▶ _DESCRIPTION OF THE TASK_
Can you print the data exactly and leave out each image?

▶ _SOURCE EXCERPT_
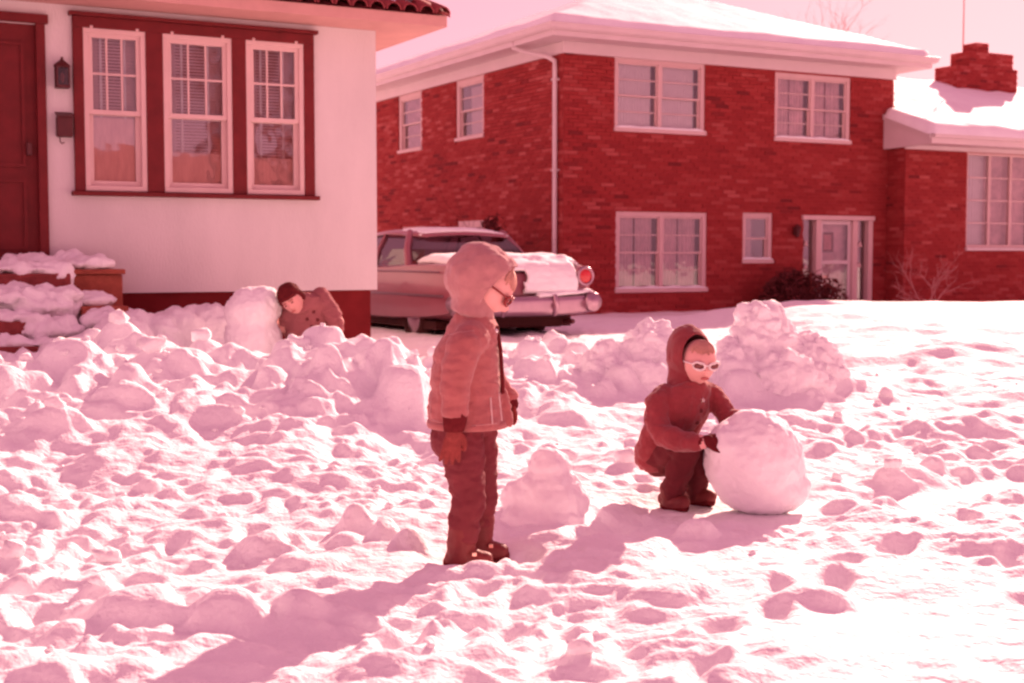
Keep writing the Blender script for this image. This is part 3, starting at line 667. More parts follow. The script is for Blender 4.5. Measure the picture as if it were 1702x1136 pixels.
MB().box(-2.80, -.635, -.045, .02, 3.05, 3.145).build('trim_board', M['brown'], sur, bevel=.004); MB().box(-2.83, -.60, -.075, .02, 3.147, 3.18).build('drip_cap', M['brown'], sur, bevel=.004); MB().box(-2.83, -.60, -.085, .02, 1.615, 1.653).build('trim_sill', M['brown'], sur, bevel=.004)
for wi, (x0, x1, z0, z1) in enumerate(whole[:3]):
    wr = empty('window', (0, 0, 0), 0, wh); f = .045; zm = 2.34
    mb = MB(); sash(mb, x0 + .004, x1 - .004, z0, z1 - .004, -.035, f, .12); mb.build('frame', M['cream'], wr, bevel=.004)
    mb = MB(); sash(mb, x0 + f, x1 - f, zm - .02, z1 - f, -.015, .04); mb.build('upper_sash', M['cream'], wr, bevel=.003)
    mb = MB(); sash(mb, x0 + f, x1 - f, z0 + f, zm + .02, .022, .045); mb.build('lower_sash', M['cream'], wr, bevel=.003)
    lites(wr, x0 + f + .04, x1 - f - .04, zm + .02, z1 - f - .04, -.015, 3, 2, .017, M['glass'], M['cream'])
    lites(wr, x0 + f + .045, x1 - f - .045, z0 + f + .045, zm - .025, .022, 1, 1, .017, M['glass_dim'], M['cream'])
    # venetian blind: slats on two tapes
    bl = MB(); zz = z0 + (.22, .08, .02)[wi]
    while zz < z1 - .08:
        bl.add([(x0 + .06, .088, zz), (x1 - .06, .088, zz), (x1 - .06, .105, zz + .022), (x0 + .06, .105, zz + .022)], [(0, 1, 2, 3)]); zz += .028
    bl.build('venetian_blind', M['blind'], wr)
    for q in (.30, .68): MB().box(x0 + (x1 - x0) * q, x0 + (x1 - x0) * q + .02, .080, .084, z0 + .06, z1 - .06).build('blind_tape', M['curtain'], wr)
    for a, b in ((x0 + .03, x0 + .17), (x1 - .17, x1 - .03)): pleats(a, b, z0 + .02, z1, .19, .018, .05, 50 + wi).build('curtain', M['curtain_thin'], wr, True)
    zt = (2.30, 2.02, 2.0)[wi]; pleats(x0 + .06, x1 - .06, z0 + .03, zt, .072, .004, .035, 70 + wi).build('sheer_curtain', M['sheer'], wr, True)
    for q in (.14, .86): MB().box(x0 + (x1 - x0) * q - .012, x0 + (x1 - x0) * q + .012, -.05, -.036, z1 - .016, z1 + .010).build('hanger_clip', M['cream'], wr)
dr = empty('door', (0, 0, 0), 0, wh)
MB().box(-3.10, -3.025, -.04, .06, 1.0, 3.10).build('door_casing', M['brown'], dr, bevel=.004); MB().box(-4.05, -3.0, -.06, .06, 3.055, 3.13).build('door_head', M['brown'], dr, bevel=.004); MB().box(-4.05, -3.95, -.04, .06, 1.0, 3.05).build('door_casing', M['brown'], dr)
MB().box(-3.95, -3.10, .03, .08, 1.03, 3.05).build('door_leaf', M['brown'], dr)
for z0, z1 in ((1.15, 1.75), (1.85, 2.9)):
    mb = MB(); sash(mb, -3.86, -3.19, z0, z1, .012, .03, .018); mb.build('door_moulding', M['brown'], dr)
MB().box(-3.19, -3.15, -.03, .03, 1.95, 2.05).build('handle', M['iron'], dr)
MB().box(-4.0, -2.98, -.09, .0, .965, 1.0).build('threshold', M['stone'], dr)
# eaves and tiled hip roof
EO = .49; ez = 3.235
MB().box(X0 - EO, EO, -EO, -.002, ez + .001, ez + .03).build('soffit', M['soffit'], wh); MB().box(.002, EO, -.002, DZ + EO, ez + .001, ez + .03).build('soffit', M['soffit'], wh)
MB().box(X0 - EO, EO + .02, -EO - .02, -EO, ez, ez + .10).build('fascia', M['soffit'], wh); MB().box(EO, EO + .02, -EO, DZ + EO, ez, ez + .10).build('fascia', M['soffit'], wh)
MB().box(X0, -.02, .02, DZ, ez + .002, ez + .03).build('ceiling', M['room'], wh)
rf = MB(); a, b, c, d = X0 - EO, EO + .03, -EO - .03, DZ + EO; hf = (b - a) / 2; rp = .36
rf.add([(a, c, ez + .10), (b, c, ez + .10), (b, d, ez + .10), (a, d, ez + .10), ((a + b) / 2, c + hf, ez + .1 + rp * hf), ((a + b) / 2, d - hf, ez + .1 + rp * hf)], [(0, 1, 4), (1, 2, 5, 4), (2, 3, 5), (3, 0, 4, 5)])
roof = rf.build('roof', M['tile'], wh)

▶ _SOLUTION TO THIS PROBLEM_
Keep writing the Blender script for this image. This is part 3, starting at line 667. More parts follow. The script is for Blender 4.5. Measure the picture as if it were 1702x1136 pixels.
MB().box(-2.80, -.635, -.045, .02, 3.05, 3.145).build('trim_board', M['brown'], sur, bevel=.004); MB().box(-2.83, -.60, -.075, .02, 3.147, 3.18).build('drip_cap', M['brown'], sur, bevel=.004); MB().box(-2.83, -.60, -.085, .02, 1.615, 1.653).build('trim_sill', M['brown'], sur, bevel=.004)
for wi, (x0, x1, z0, z1) in enumerate(whole[:3]):
    wr = empty('window', (0, 0, 0), 0, wh); f = .045; zm = 2.34
    mb = MB(); sash(mb, x0 + .004, x1 - .004, z0, z1 - .004, -.035, f, .12); mb.build('frame', M['cream'], wr, bevel=.004)
    mb = MB(); sash(mb, x0 + f, x1 - f, zm - .02, z1 - f, -.015, .04); mb.build('upper_sash', M['cream'], wr, bevel=.003)
    mb = MB(); sash(mb, x0 + f, x1 - f, z0 + f, zm + .02, .022, .045); mb.build('lower_sash', M['cream'], wr, bevel=.003)
    lites(wr, x0 + f + .04, x1 - f - .04, zm + .02, z1 - f - .04, -.015, 3, 2, .017, M['glass'], M['cream'])
    lites(wr, x0 + f + .045, x1 - f - .045, z0 + f + .045, zm - .025, .022, 1, 1, .017, M['glass_dim'], M['cream'])
    # venetian blind: slats on two tapes
    bl = MB(); zz = z0 + (.22, .08, .02)[wi]
    while zz < z1 - .08:
        bl.add([(x0 + .06, .088, zz), (x1 - .06, .088, zz), (x1 - .06, .105, zz + .022), (x0 + .06, .105, zz + .022)], [(0, 1, 2, 3)]); zz += .028
    bl.build('venetian_blind', M['blind'], wr)
    for q in (.30, .68): MB().box(x0 + (x1 - x0) * q, x0 + (x1 - x0) * q + .02, .080, .084, z0 + .06, z1 - .06).build('blind_tape', M['curtain'], wr)
    for a, b in ((x0 + .03, x0 + .17), (x1 - .17, x1 - .03)): pleats(a, b, z0 + .02, z1, .19, .018, .05, 50 + wi).build('curtain', M['curtain_thin'], wr, True)
    zt = (2.30, 2.02, 2.0)[wi]; pleats(x0 + .06, x1 - .06, z0 + .03, zt, .072, .004, .035, 70 + wi).build('sheer_curtain', M['sheer'], wr, True)
    for q in (.14, .86): MB().box(x0 + (x1 - x0) * q - .012, x0 + (x1 - x0) * q + .012, -.05, -.036, z1 - .016, z1 + .010).build('hanger_clip', M['cream'], wr)
dr = empty('door', (0, 0, 0), 0, wh)
MB().box(-3.10, -3.025, -.04, .06, 1.0, 3.10).build('door_casing', M['brown'], dr, bevel=.004); MB().box(-4.05, -3.0, -.06, .06, 3.055, 3.13).build('door_head', M['brown'], dr, bevel=.004); MB().box(-4.05, -3.95, -.04, .06, 1.0, 3.05).build('door_casing', M['brown'], dr)
MB().box(-3.95, -3.10, .03, .08, 1.03, 3.05).build('door_leaf', M['brown'], dr)
for z0, z1 in ((1.15, 1.75), (1.85, 2.9)):
    mb = MB(); sash(mb, -3.86, -3.19, z0, z1, .012, .03, .018); mb.build('door_moulding', M['brown'], dr)
MB().box(-3.19, -3.15, -.03, .03, 1.95, 2.05).build('handle', M['iron'], dr)
MB().box(-4.0, -2.98, -.09, .0, .965, 1.0).build('threshold', M['stone'], dr)
# eaves and tiled hip roof
EO = .49; ez = 3.235
MB().box(X0 - EO, EO, -EO, -.002, ez + .001, ez + .03).build('soffit', M['soffit'], wh); MB().box(.002, EO, -.002, DZ + EO, ez + .001, ez + .03).build('soffit', M['soffit'], wh)
MB().box(X0 - EO, EO + .02, -EO - .02, -EO, ez, ez + .10).build('fascia', M['soffit'], wh); MB().box(EO, EO + .02, -EO, DZ + EO, ez, ez + .10).build('fascia', M['soffit'], wh)
MB().box(X0, -.02, .02, DZ, ez + .002, ez + .03).build('ceiling', M['room'], wh)
rf = MB(); a, b, c, d = X0 - EO, EO + .03, -EO - .03, DZ + EO; hf = (b - a) / 2; rp = .36
rf.add([(a, c, ez + .10), (b, c, ez + .10), (b, d, ez + .10), (a, d, ez + .10), ((a + b) / 2, c + hf, ez + .1 + rp * hf), ((a + b) / 2, d - hf, ez + .1 + rp * hf)], [(0, 1, 4), (1, 2, 5, 4), (2, 3, 5), (3, 0, 4, 5)])
roof = rf.build('roof', M['tile'], wh)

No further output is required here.